Found in Translation

Last leaves like embers heavenward aspire…
  April 3, 2003

The poem below is the result of exasperation.  I recently went online in search of poetry by Arseni Tarkovsky (Andrei Tarkovsky’s father whose poems were used in many of his son’s films).  I found a website with the Russian texts in minutes.  Finding their English counterparts proved trickier.  Finally, I came up with this—a version of Ignatievo Forest by Virginia Rounding (warning: page displays in code in Mozilla).  Apparently this is one of the few efforts to bring Arseni Tarkovsky’s poetry to English speakers.
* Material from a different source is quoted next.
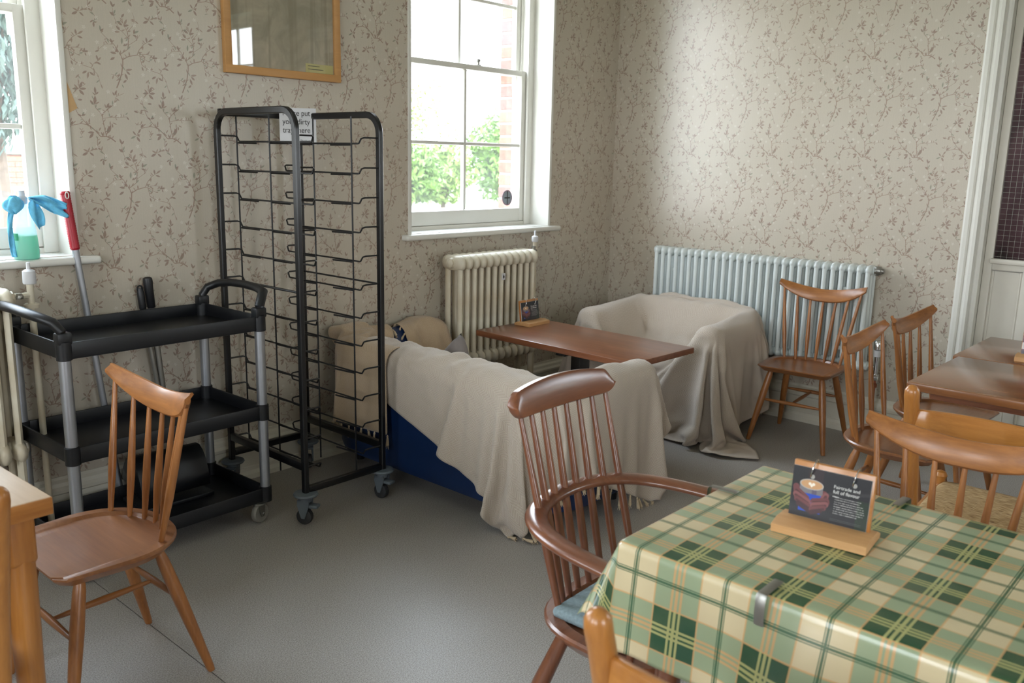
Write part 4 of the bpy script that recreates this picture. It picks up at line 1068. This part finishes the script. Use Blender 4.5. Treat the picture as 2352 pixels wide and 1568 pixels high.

Ms. Rounding’s ham-fisted rendering is a lazy word-for-word carbon copy, and not a very accurate one at that.  Granted, the poem contains some difficult words (e.g. “наволгшей”, meaning roughly “swollen with moisture” but understood by Ms. Rounding as having something to do with the river Volga).  However, consulting any good Russian dictionary, or absent that, a literate native speaker, would have yielded the correct meaning.  I think Arseni Tarkovsky’s elegant verse deserves much better than such perfunctory treatment.  To this end, I attempted my own translation, although I’m afraid I may be simply churning out more crap.  English is my second language, after all.  I tried my best; it took me two days.


Ignatievo Forest

by Arseni Tarkovsky, translated by A. Baylin

Last leaves like embers heavenward aspire
In immolation, and along the way
The woods you walk across are breathing muted ire—
The same that we’ve been breathing day by day.


The road’s reflection shimmers in the eyes that fill with tears:
Just so a murky pool will show a sullen bush.
Don’t touch, don’t scream, don’t threaten—dare not pierce
The swollen forest hush.


Then you may hear the sounds of old life breathing:
The slimy mushrooms eaten from within
By slugs; above the moistened grass—dark branches seething;
And tickling kisses of the air upon your skin.


Our looming past the words of menace sows—
Lo, I am come to maim, to take your lives!—
While shivering holds the sky a maple like the rose—
Oh, let it burn yet stronger!—close to its boundless eyes.


Post scriptum.  Finally watched Nostalghia tonight.  The Italian heroine reads Tarkovsky’s poems in Italian.  The main character, a Russian poet, tells her to throw the book away because art cannot be translated.  Balls!